What is your position on limbo? Do the unbaptized, aborted, miscarried, etc, reach the sweet touch of Gods love, or do they suffer the inescapable for all eternity?

Kadu
02-23-2010, 04:09 AM
What is your position on limbo? Do the unbaptized, aborted, miscarried, etc, reach the sweet touch of Gods love, or do they suffer the inescapable for all eternity?


AFAIK the Catholic church reviewed that matter, the baptism in the present day represents solely the welcoming of the child into the community.

Poltergeist
02-23-2010, 11:32 AM
What is your position on limbo? Do the unbaptized, aborted, miscarried, etc, reach the sweet touch of Gods love, or do they suffer the inescapable for all eternity?

God doesn't leave anyone without choice, no-one is "predestined" to hell, as to finish there with no fault of his own. That goes for the miscarried and aborted ones, for victims of infanticide, for those who die unbaptized in infancy, as well as for those who never heard for Christ having lived in different cultural milileux where that message wasn't yet spread.
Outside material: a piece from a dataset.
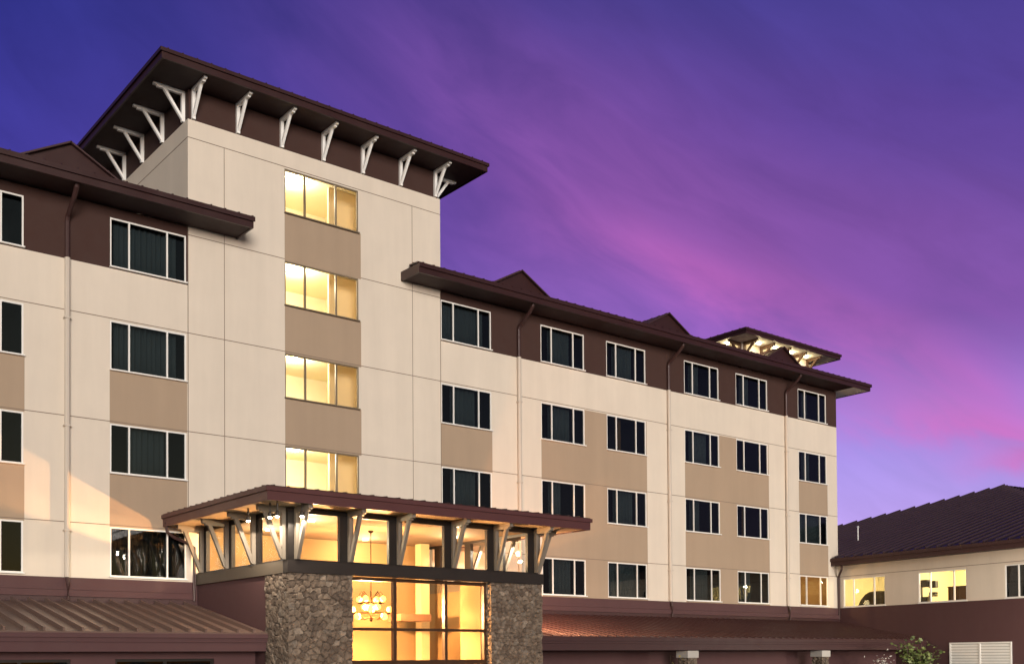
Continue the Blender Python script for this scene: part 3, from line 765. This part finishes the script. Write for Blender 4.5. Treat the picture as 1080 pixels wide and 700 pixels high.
for x, y in ((15.0, 30.3), (20.8, 28.6), (15.0, 27.6), (18.8, 30.9)):
    q = MB(); q.lathe((x, y, 5.84), [(.10, 0), (.10, .038)], 14); o = q.build('downlight', LAMPW)
    tag(o, 'round recessed downlight in the lobby ceiling', 'light', 'downlights in the lobby ceiling')
    point('downlight_lamp', (x, y, 5.45), 105, (1, .83, .52), .08)
# spotlights below the canopy soffit
SPOTS = [(12.72, 26.9, 5.62, 'small bright spotlight under the canopy eave, nearest to the hotel wall'), (12.72, 25.62, 5.58, 'small bright spotlight under the canopy eave, midway along its left side'),
         (12.72, 25.2, 5.56, 'small bright spotlight paired with another near the canopy corner'), (13.5, 25.35, 5.64, 'small bright spotlight under the canopy front beside the corner bracket'),
         (22.9, 29.1, 5.72, 'small bright spotlight under the right end of the entrance canopy, farthest from the camera'), (22.9, 27.3, 5.72, 'small bright spotlight midway under the right end of the entrance canopy')]
for x, y, z, lb in SPOTS:
    s = empty('spotlight', (x, y, z), lb, 'spotlight', 'spotlights under the entrance canopy')
    q = MB(); q.lathe((x, y, z), [(.055, 0), (.06, .1), (.03, .14), (.02, CS+.03-z)], 12); q.build('housing', IRON, s)
    q = MB(); q.lathe((x, y, z-.035), [(.03, 0), (.05, .034)], 12); q.build('lens', LAMPS, s, smooth=True)
    sp_ = bpy.data.lights.new('spotlight_lamp', 'SPOT'); sp_.energy = 90 if abs(y-26.9) < .01 else (120 if x > 20 else 28); sp_.color = (1, .84, .66); sp_.spot_size = R(172); sp_.spot_blend = .04; sp_.shadow_soft_size = .03
    q = bpy.data.objects.new('spotlight_lamp', sp_); col.objects.link(q); q.location = (x, y, z-.10)
m = MB(); m.tube([(12.36, 31.75, 6.05), (12.4, 31.78, 5.75), (12.62, 31.82, 5.62), (13.1, 31.85, 5.45), (13.28, 31.86, 5.35), (13.28, 31.86, 3.7)], .05, 8)
m.build('downpipe', PIPEB, hotel)

fl = empty('floodlight', (22.58, 28.7, 3.24), 'orange floodlight on the low roof behind the right stone pillar', 'floodlight')
m = MB(); m.box(22.50, 22.66, 28.62, 28.78, 3.24, 3.27); m.box(22.56, 22.60, 28.68, 28.72, 3.27, 3.40); m.box(22.48, 22.68, 28.64, 28.76, 3.40, 3.54); m.build('housing', IRON, fl)
m = MB(); m.box(22.50, 22.66, 28.765, 28.775, 3.42, 3.52); m.build('lens', emis('orange_lens', (1, .5, .2), 8), fl)
point('floodlight_lamp', (22.62, 28.95, 3.62), 330, (1, .47, .22), .08)
# low roofs either side of the entrance --------------------------------
m = seam_slab([(-3,27.08,2.62),(13.36,27.08,2.62),(13.36,D-.12,3.58),(-3,D-.12,3.58)], .45, .05, rib_h=.10, rib_w=.05)
lr = m.build('porch_roof', mat('lamplit_porch_roof', (.175, .115, .095), .40, .12, 1.2, metal=.2), hotel)  # same metal as the right porch; lamplight put into this paler colour
m = MB(); m.box(-3, 13.36, 27.08, 27.16, 2.36, 2.565); m.box(-3, 13.34, 27.11, 27.18, 2.12, 2.355); m.box(-3, 13.36, 27.03, 27.078, 2.47, 2.58); m.build('fascia', FASCIA if False else MAROON, lr)
m = MB(); m.box(-3, 13.36, 27.2, 27.8, 2.15, 2.2); m.build('soffit', SOFFIT, lr)
WL = {}
wl_open = [(6.0, 8.35, -.2, 1.93), (9.45, 12.1, -.2, 1.93), (1.5, 4.2, -.2, 1.93)]
grid_wall(WL, [(-3, 13.3, GZ, 2.15, 'w')], wl_open, lambda x, z, d: (x, 27.7+d, z), .15, 'w')
WL['w'].build('annex_wall', MAROON, hotel, recalc=False)
for (a, b, z0, z1) in wl_open:
    make_window(hotel, b-a, z1-z0, .06, DARKFR, GDARK, (.5,), loc=(a, 27.78, z0))
    room_mb(b-a, z1-z0, 1.6).xf(Matrix.Translation((a, 27.86, z0))).build('guest_room', ROOMD, hotel, recalc=False)
# right porch, dying into the wing wall
U = Vector((-.1498, -.9887, 0)); Vv = Vector((.9887, -.1498, 0)); P0 = Vector((XR, D, 0))
def wpt(u, v, z): p = P0+U*u+Vv*v; return Vector((p.x, p.y, z))
ye = 26.7; uE = (D-ye)/.9887; uT = .12
m = seam_slab([(22.32, ye, 2.60), tuple(wpt(uE, -.01, 2.60)), tuple(wpt(uT, -.01, 3.58)), (22.32, D-.12, 3.58)], .42, .05, rib_h=.045)
pr_ = m.build('porch_roof', ROOFR, hotel)
xe = wpt(uE, -.01, 0).x
m = MB(); m.box(22.32, xe-.05, ye, ye+.08, 2.36, 2.545); m.box(22.34, xe-.05, ye+.03, ye+.1, 2.13, 2.355); m.box(22.32, xe-.02, ye-.05, ye-.002, 2.45, 2.56); m.build('fascia', MAROOND, pr_)
m = MB(); m.box(22.34, xe-.1, ye+.1, ye+1.9, 2.16, 2.2); m.build('soffit', SOFFIT, pr_)
m = MB(); m.box(22.3, xe, ye+1.6, ye+1.8, GZ, 2.16); m.build('porch_wall', MAROON, hotel)
for xc in (30.33, 38.62):
    yc = 27.05; p = part_empty('porch_column', (xc, yc, GZ), hotel)
    stone_pillar(xc-.20, xc+.20, yc-.20, yc+.20, GZ, 1.84, .13, int(xc), name='shaft', parent=p)
    m = MB(); m.box(xc-.30, xc+.30, yc-.30, yc+.30, 1.842, 2.11); m.build('cap', CAPST, p, bevel=.02)

# ------------------------------------------------------------------ wing
wc = wpt(2, 9, GZ)
wing = empty('wing_building', wc, 'lower cream and maroon hotel wing with dark hipped metal roof at the right edge', 'building')
def wmap(u, z, d): return wpt(u, d, z)
wop = [(.33, 2.95, 4.31, 5.75), (4.88, 7.48, 4.31, 5.75), (9.37, 11.97, 4.31, 5.75)]
UF, UB = 14.3, -18.3
WG = {}
grid_wall(WG, [(UB, UF, 4.28, 6.42, 'c'), (UB, UF, GZ, 4.28, 'm')], wop, wmap, .10, 'c')
WG['c'].build('upper_wall', CREAM, wing, recalc=False); WG['m'].build('lower_wall', MAROON, wing, recalc=False)
m = MB()
for a, b in (((UF, 0), (UF, 32)), ((UF, 32), (UB, 32)), ((UB, 32), (UB, 0))):
    m.quad([wpt(*a, GZ), wpt(*b, GZ), wpt(*b, 6.42), wpt(*a, 6.42)])
m.build('side_wall', CREAM, wing)
RZm = Matrix.Translation(P0) @ Matrix((( U.x, Vv.x, 0, 0), (U.y, Vv.y, 0, 0), (0, 0, 1, 0), (0, 0, 0, 1)))
m = MB(); m.box(.0, UF, -.003, .02, 5.86-jw, 5.86+jw); m.xf(RZm); m.build('panel_joints', JOINT, wing)
for i, (a, b, z0, z1) in enumerate(wop):
    f = MB(); w_ = b-a; h_ = z1-z0
    k = .05
    f.box(a, b, .01, .08, z0, z0+k); f.box(a, b, .01, .08, z1-k, z1); f.box(a, a+k, .01, .08, z0+k, z1-k); f.box(b-k, b, .01, .08, z0+k, z1-k)
    for s in (.25, .74): f.box(a+s*w_-.03, a+s*w_+.03, .006, .076, z0+k, z1-k)
    f.box(a-.02, b+.02, -.04, -.002, z0-.03, z0+.01)
    fo = f.xf(RZm).build('window', WHITE, wing)
    g = MB(); g.box(a+.02, b-.02, .04, .05, z0+.03, z1-.03); g.xf(RZm).build('pane', GCLEAR if i < 2 else GDARK, fo)
    rm = room_mb(w_, h_, 3.6 if i < 2 else 1.6, sx=1.0 if i < 2 else 0, dz0=.5 if i < 2 else 0, dz1=.25 if i < 2 else 0, other=1)
    rm.xf(RZm @ Matrix.Translation((a, .101, z0))).build('lit_room' if i < 2 else 'guest_room', [LITB, LITW] if i < 2 else [ROOMD, ROOMD], wing, recalc=False)
    if i < 2:
        p = wpt(a+w_*.6, 2.0, z1+.05); point('wing_room_light', p, 75 if i == 0 else 135, (1, .86, .52), .1)
        q = MB(); q.lathe(p+Vector((0, 0, .06)), [(.03, 0), (.18, .04), (.2, .13)], 14); o = q.build('ceiling_lamp', LAMPW, None, smooth=True)
        tag(o, ['round lit ceiling lamp behind the lit wing window next to the corner', 'round lit ceiling lamp behind the brighter lit window in the middle of the wing'][i], 'ceiling lamp', 'ceiling lamps in the wing rooms')
# roof of the wing
s_ = .31; o_ = .62; zt = 6.76; ub, uf = -19.0, 15.0; hw = (uf-ub)/2; up_ = (uf+ub)/2; zp = zt+s_*hw
A = wpt(uf, -o_, zt); B = wpt(ub, -o_, zt); PK = wpt(up_, -o_+hw, zp); PK2 = wpt(up_, 40, zp); A2 = wpt(uf, 40, zt); B2 = wpt(ub, 40, zt)
m = merge([seam_slab([A, B, PK], .6, .05, rib_h=.09, rib_w=.06), seam_slab([A2, A, PK, PK2], .45, .05), seam_slab([B, B2, PK2, PK], .9, .05)])
wr = m.build('roof', WROOF, wing)
m = MB(); m.box(-.35, uf, -o_, -o_+.06, 6.38, zt-.055); m.box(-.37, uf+.03, -o_-.07, -o_-.002, zt-.17, zt-.02); m.box(-.35, -.29, -o_+.06, -.002, 6.38, zt-.055); m.xf(RZm).build('fascia', MAROOND, wr)
m = MB(); m.box(-.29, uf, -o_+.06, -.002, 6.40, 6.44); m.xf(RZm).build('soffit', SOFFIT, wr)
bz = zt+s_*(3.6+o_); b0 = wpt(-1.9, 3.6, bz-.1)
m = MB(); m.tube([b0, b0+Vector((0, 0, .82))], .035, 8); m.lathe(b0+Vector((0, 0, .8)), [(.05, 0), (.08, .03), (.05, .08)], 10); m.build('vent_pipe', GALV, wing)
# louvred vent
v0, v1, zv1 = 6.55, 9.66, 2.44; zv0 = .9
m = MB(); k = .07
m.box(v0, v1, -.05, -.003, zv1-k, zv1); m.box(v0, v1, -.05, -.003, zv0, zv0+k); m.box(v0, v0+k, -.05, -.003, zv0+k, zv1-k); m.box(v1-k, v1, -.05, -.003, zv0+k, zv1-k)
m.box((v0+v1)/2-.04, (v0+v1)/2+.04, -.055, -.003, zv0+k, zv1-k); lv = m.xf(RZm).build('louvre_vent', GALV, wing)
m = MB(); z = zv0+k+.02
while z < zv1-k-.08:
    for a, b in ((v0+k, (v0+v1)/2-.04), ((v0+v1)/2+.04, v1-k)):
        m.hexa([(a, -.045, z), (b, -.045, z), (b, -.008, z+.10), (a, -.008, z+.10)], [(a, -.045, z+.015), (b, -.045, z+.015), (b, -.008, z+.115), (a, -.008, z+.115)])
    z += .125
m.xf(RZm).build('slats', GALV, lv)
m = MB(); m.box(v0+.02, v1-.02, -.004, -.002, zv0+.02, zv1-.02); m.xf(RZm).build('backing', DARKFR, lv)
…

AFAIK the Catholic church reviewed that matter, the baptism in the present day represents solely the welcoming of the child into the community.

Reviewed? No, just corrected a centuries old ultra-Augustinian aberration from the true spirit of Christianity.

Loddfafner
02-25-2010, 03:47 AM
Posts debating the merits of discussing limbo at all have been moved here (http://www.theapricity.com/forum/showthread.php?t=13502). Please keep this thread focused.

Anthropos
02-25-2010, 09:06 AM
Limbo was invented by Catholicism and so was Purgatory, filioque and papal infallibility. The Orthodox Church does not have those notions. While the Catholic Church did not assert Limbo doctrinally it did so with all the other notions mentioned. There is more to say though, since (as stated above) the status of Limbo appears to be semi-doctrinal.

It is strange that it is permissible for Catholics to believe in the idea that those who did not get the chance to be baptised will end up in Limbo, because according to the original conception of it Limbo is supposed to be located in hell, having eternal condemnation as an implication, and that idea contradicts a central Christian tenet, namely that God is good and loving; also, it parasites on God's allpowerfulness, leaving up to circumstances the salvation of e.g. newborns.

Brynhild
02-26-2010, 04:30 AM
As a former Catholic, I am of the notion that this an utter fabrication which was invented to keep the flock in line, and exploited to its fullest during the times of witch trials and other such nonsense because the establishments of the day feared that people were capable of exercising their own power to think for themselves. Essentially, it was a way of scaring people into submission.

I miscarried twice and I hold no such view of their souls being trapped anywhere. If they were to be born on earth, another time - and perhaps another family - would be chosen. If I had my own time over with my living children, none of them would've been baptised. Blessed, yes, but baptised, no.